News: Students lend hands for Habitat (The Herald Sun, 15 October 2005)

Reprinted with permission from The Herald Sun

Students lend hands for Habitat

BY JOHN MCCANN : The Herald-Sun
jmccann@heraldsun.com

DURHAM -- Young people are selfish. Absorbed into their own worlds. Don't care about anybody but themselves.

"Not this group," said Joyce Freeman, poised to be a first-time homeowner.

And a bunch of college kids will have helped make it possible.

Freeman's new home on Carroll Street is a Habitat for Humanity house, and she'll move in later this month.

Habitat, a national organization with affiliates throughout the country, is about making home ownership possible for those who never thought they'd have keys to anything other than what they're renting. But it's not a free ride, because the budding homeowners invest what's known as sweat equity, actually pitching in to help build the places they'll occupy.

So that's what Freeman did, with a little help from some young'uns.

They came from N.C. Central University. These are students with a community-service obligation as part of their academic requirements.
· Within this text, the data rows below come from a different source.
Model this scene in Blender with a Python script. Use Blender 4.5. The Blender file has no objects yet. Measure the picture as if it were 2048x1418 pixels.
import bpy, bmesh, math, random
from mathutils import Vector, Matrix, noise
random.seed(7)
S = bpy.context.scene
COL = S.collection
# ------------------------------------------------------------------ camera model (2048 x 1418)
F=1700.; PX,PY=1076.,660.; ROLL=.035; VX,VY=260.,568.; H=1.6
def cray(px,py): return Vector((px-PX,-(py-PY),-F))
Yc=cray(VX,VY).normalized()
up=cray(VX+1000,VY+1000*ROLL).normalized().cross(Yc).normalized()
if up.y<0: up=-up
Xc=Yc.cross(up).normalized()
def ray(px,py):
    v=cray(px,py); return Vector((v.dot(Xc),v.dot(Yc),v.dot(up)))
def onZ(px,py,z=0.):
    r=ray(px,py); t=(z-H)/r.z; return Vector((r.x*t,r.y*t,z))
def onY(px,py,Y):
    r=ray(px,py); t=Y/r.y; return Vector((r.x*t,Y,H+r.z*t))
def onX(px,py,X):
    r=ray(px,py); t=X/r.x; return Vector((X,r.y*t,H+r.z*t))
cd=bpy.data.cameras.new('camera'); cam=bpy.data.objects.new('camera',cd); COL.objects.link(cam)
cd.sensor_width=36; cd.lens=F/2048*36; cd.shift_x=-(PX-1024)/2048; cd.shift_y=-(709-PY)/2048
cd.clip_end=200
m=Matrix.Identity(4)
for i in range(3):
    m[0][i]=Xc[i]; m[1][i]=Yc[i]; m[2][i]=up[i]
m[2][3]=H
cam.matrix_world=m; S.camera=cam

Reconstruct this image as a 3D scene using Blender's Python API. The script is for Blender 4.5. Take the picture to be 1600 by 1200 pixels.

And an obligation is all it was to NCCU sophomore Khoa Le -- at first. Then he got into it, came to the conclusion that helping somebody was pretty cool.

"Once I got there, I met new people," said Le, a chemistry major from Raleigh who added something to his skill set that he hadn't figured on -- the boy now knows how to install vinyl siding.

"I'm very impressed with the students at Duke and NCCU," said Miguel Rubiera, executive director of Habitat for Humanity of Durham.

In May, students from the two universities joined forces to erect the walls of Freeman's house. Later, NCCU students showed up again to do roofing and siding work on it. To boot, they went next door and did some landscaping for a single mother living here in the West End.

Selfish kids? Freeman certainly didn't get the impression that the only thing the students were interested in was getting an administrator to sign off on their service.

"I'm almost sure their heart was in it," said Freeman, recalling that the students hardly took breaks. They just worked, worked, worked. "They were really nailing."

Le said students warned him to stay away from Habitat work. There are easier ways to fulfill the community-service component, he was told. But just call the guy a glutton for punishment.

"It's hard work," Le said. "But it's enjoyable work.

"I'm actually looking for the next time to volunteer for them."

While Le's not black, most of NCCU's Habitat contingent were, and that's unusual in the Durham organization, said Caroline Kernahan, volunteer coordinator for the nonprofit. That could change with plans to establish a Habitat chapter at historically black NCCU.

Rubiera said NCCU students already were working toward having a Habitat house near campus. It'll be on Simmons Street, and construction should begin in January, Kernahan said. NCCU students will both raise the money for the house and build it, Rubiera said.

Durham's Habitat chapter has built more than 170 houses since 1985. The organization completes about 22 new houses a year.